Tra i primi esami degli effetti della Brexit ci sarà la pesca. Anche in questo settore sulla carta non cambia nulla fino (almeno) al 31 dicembre, ma i due fronti – Gran Bretagna e Ue – già avanzano le rispettive pedine, per uno dei più difficili negoziati. Nella notte dell’entrata in vigore della Brexit se ne è avuto un primo assaggio: le autorità dell’isola di Guernsey, protettorato britannico nel canale della Manica, hanno «temporaneamente sospeso» l’accesso dei pescherecci francesi nelle sue acque.

La pesca è il punto debole della Ue, ma Bruxelles non intende fare concessioni settoriali, perché «tutto è legato», o ci sarà un accordo globale o nessun accordo. La Gran Bretagna non è di questo parere, il premier Boris Johnson ha affermato di voler «riprendere il controllo sulle acque britanniche» e già il 29 gennaio ha presentato a Westminster un progetto di legge per uscire dalla politica comune della pesca. Il settore è esplicitamente citato nella Dichiarazione politica, che ha accompagnato l’accordo di separazione (ottobre 2019) e le parti si sono impegnate a «fare di tutto» per trovare un’intesa di divorzio entro giugno (assieme all’altro settore-chiave, la finanza).

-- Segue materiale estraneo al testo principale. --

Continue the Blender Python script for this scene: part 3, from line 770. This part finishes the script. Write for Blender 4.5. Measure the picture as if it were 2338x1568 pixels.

La tensione sulla pesca tra Ue e Gran Bretagna dura dagli anni ’70, al centro ci sono i Tac (tassi autorizzati di cattura) con i britannici che chiedono da quando sono entrati nell’Unione di aumentare le loro quote e i paesi europei interessati che difendono le loro conquiste. Sul fronte Ue ci sono otto paesi in prima linea: Francia, Belgio, Irlanda, Spagna, Olanda, Svezia, Germania e Danimarca. Le acque britanniche sono più pescose di quelle Ue, i pescatori dei paesi Ue pescano per 700 milioni di euro l’anno nelle acque inglesi, contro 154 milioni di euro dei britannici nelle acque dell’Unione, uno squilibrio che potrebbe dare forza negoziale a Londra (tanto più che nessun governo Ue, Francia in testa, ha la forza di far fronte alla prevedibile fronda dei propri pescatori). Ma se si guarda da un altro punto di vista, c’è una forza Ue: il 73% del pescato britannico è esportato nella Ue. I pescatori britannici hanno votato Brexit in massa, Nigel Farage prima del referendum del giugno 2016 aveva fatto navigare una “flotta della Brexit” sul Tamigi. Ma dietro questo voto, c’è soprattutto una protesta contro l’evoluzione che ha avuto questo settore, che non dipende dalla Ue.

Secondo un rapporto di Greenpeace dell’anno scorso, i Tac in Gran Bretagna sono concentrati in sole 25 società di pesca, battezzate codfathers (gioco di parole tra cod, merluzzo e fathers, padrini). I piccoli pescatori, con una o due barche, sono stati poco per volta esclusi dal mercato. Nell’export britannico di pesce verso i mercati Ue parte del prodotto è stato a sua volta importato da Norvegia e Islanda, mentre i piccoli pescatori sono stati messi ai margini. La Gran Bretagna vuole decidere sulle regole che gli altri paesi dovranno rispettare, ma deve tener conto degli sbocchi di mercato del pesce. E anche della Convenzione Onu sui diritti del mare, che stabilisce che uno stato può conservare le proprie “abitudini di pesca” anche quando si esercitano al di fuori delle proprie acque territoriali.